A la vuelta del célebre circuito del suroeste italiano, el pueblo ofrece impresionantes vistas al Mediterráneo y encanto arquitectónico que mezcla herencias medievales, romanas y griegas
Escribe Pepo Garay
Especial para EL DIARIO
En el suroeste de Italia, el viajero con ganas de milagros se sentirá en plenitud. Acariciando la célebre Costa Amalfitana, podrá disfrutar de unas vistas como en ningún otro rincón terráqueo, las que convidan pueblos trepados a las escapadas quebradas costeñas que lindan con el Mar Tirreno. Un espectáculo único el de los azules del mediterráneo, planchados en alfombra líquida e intensa, y galardonados de construcciones de colores, italianas hasta la médula, rebosadas de siglos, igual que los viñedos y los terrenos de pastoreo, que se posan logrando la mejor acuarela.
Prácticamente en el inicio de ese circuito excepcional, patrimonio de los habitantes de la campaña (cuya capital, Nápoles, mira todo desde cerca), primero, y de la humanidad, después, surge Sorrento. Un hermoso municipio que se torna en parada obligada, por lo estratégico de su ubicación, y por las beldades con las que corteja al visitante de turno.
Panorámicas de peso
Ni bien llegado, el foráneo se dirige a los extremos occidentales del poblado, donde una calle sube y desciende sin temor a los mareos, y ofrece impresionantes vistas del golfo de Nápoles y escapadas hacia el cercano golfo de Salerno, alma y vida de la Costa Amalfitana. Entonces florece el azul intenso, las panorámicas infinitas bendecidas por el astro rey, los reflejos en la superficie e incluso la Isla de Capri (una perla accesible desde Sorrento vía barcos de pasajeros), el mítico Vesubio (gigantesco volcán que un día, hace dos mil años, decidió enterrar a Pompeya a fuerza de lava) e incluso la figura destartalada y magnífica de Nápoles.
Aquello se aprecia diáfano en Villa Comunale Park, al son de músicos callejeros, de restaurantes y hoteles, y de turistas (gentío que muchas veces se torna en molestia), dispuestos a gozar de la escena igual que uno.
Menos generoso en postales marítimas, pero muy resuelto en mostrarle joyas arquitectónicas a quien lo pida, el centro presenta un plano que se posa en las alturas. El trazado original le corresponde a los mismísimos romanos, quienes dejaron su huella en las líneas generales del tesoro. Aquí, brillan callecitas angostas vestidas de casonas lungas y añejas, multicromaticas y de balcón, que se juntan en piazza (plaza) Tasso, corazón de la localidad.

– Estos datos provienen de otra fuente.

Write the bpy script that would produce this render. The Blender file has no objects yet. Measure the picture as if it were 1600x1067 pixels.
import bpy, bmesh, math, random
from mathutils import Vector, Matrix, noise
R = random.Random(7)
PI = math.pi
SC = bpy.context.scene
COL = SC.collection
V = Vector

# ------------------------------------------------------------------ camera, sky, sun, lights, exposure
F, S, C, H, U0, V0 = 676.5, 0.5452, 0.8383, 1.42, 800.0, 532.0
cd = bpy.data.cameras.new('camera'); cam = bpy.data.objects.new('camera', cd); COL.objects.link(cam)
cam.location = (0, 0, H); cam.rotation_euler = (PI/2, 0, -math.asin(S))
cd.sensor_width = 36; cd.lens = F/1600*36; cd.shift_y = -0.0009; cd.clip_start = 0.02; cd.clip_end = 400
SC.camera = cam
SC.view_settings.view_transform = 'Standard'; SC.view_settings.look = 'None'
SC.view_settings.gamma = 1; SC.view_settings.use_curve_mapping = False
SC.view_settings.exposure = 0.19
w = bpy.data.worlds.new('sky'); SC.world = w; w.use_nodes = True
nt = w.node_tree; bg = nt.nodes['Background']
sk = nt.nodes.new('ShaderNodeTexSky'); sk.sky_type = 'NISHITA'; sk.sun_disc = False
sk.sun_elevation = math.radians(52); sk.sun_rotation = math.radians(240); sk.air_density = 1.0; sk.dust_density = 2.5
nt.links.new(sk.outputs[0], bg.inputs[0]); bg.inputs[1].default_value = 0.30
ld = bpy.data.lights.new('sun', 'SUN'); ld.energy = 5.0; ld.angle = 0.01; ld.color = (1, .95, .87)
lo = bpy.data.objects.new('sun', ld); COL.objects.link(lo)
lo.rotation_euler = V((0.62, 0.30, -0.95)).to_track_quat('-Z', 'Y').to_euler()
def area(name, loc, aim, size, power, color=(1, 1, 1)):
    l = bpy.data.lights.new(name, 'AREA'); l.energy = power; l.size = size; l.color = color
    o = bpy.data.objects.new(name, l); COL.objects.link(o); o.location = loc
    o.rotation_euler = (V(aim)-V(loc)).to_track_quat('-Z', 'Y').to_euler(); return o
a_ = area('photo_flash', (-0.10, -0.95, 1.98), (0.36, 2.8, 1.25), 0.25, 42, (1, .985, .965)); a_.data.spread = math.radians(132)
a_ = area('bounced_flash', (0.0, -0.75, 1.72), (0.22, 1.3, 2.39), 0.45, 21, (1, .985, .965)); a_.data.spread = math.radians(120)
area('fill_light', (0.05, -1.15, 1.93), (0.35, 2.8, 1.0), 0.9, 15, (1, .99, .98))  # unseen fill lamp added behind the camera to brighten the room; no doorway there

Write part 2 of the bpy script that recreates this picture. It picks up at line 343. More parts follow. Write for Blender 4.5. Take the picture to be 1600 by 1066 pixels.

Entre jardines de cítricos, el paseo por los escondrijos de Sorrento lleva a conocer reliquias como la Catedral (cuyo interior rebosa de construcciones y piezas originales del siglo XVI), la Basílica di Santo Antonio, la Chiesa (iglesia) di San Francesco (de influencia árabe) y las murallas del siglo XVI. El aire, por estos lares, huele a medioevo y a antigua Roma (cuando Sorrento era Surrentum, y los paisanos contaban historias de sirenas locales que hacían a la perdición de los marineros) y antigua Grecia (que los helenos también anduvieron por estos parajes).
Abrazos al mar
Luego de los mimos con el legendario cemento, habrá que buscar abrazos directos con el Mediterráneo en las cercanas playas de Marina Grande y Marina Picola.
La primera es la más popular, con restaurantes que ofrecen pastas y frutos de mar con vistas a las olas.
La segunda, apenas menos concurrida, cuenta entre sus glorias las excursiones de buceo. En la a su vez litoraleña Punta del Capo, en tanto, se encuentran más restos romanos. Algunos de ellos, igual que los dejados por los griegos, descansan a la vista del público en el céntrico Museo Correale.
Para el final queda un nuevo vaivén por los faldeos urbanizados, para llegar al pequeño puerto y, acaso, sacarse un pasaje a Capri. O no. O mejor invertir el tiempo en seguir disfrutando del circuito con rumbo a Positano, a Ravello, a Amalfi… a Costa Amalfitana, que aguarda las miradas espléndidamente.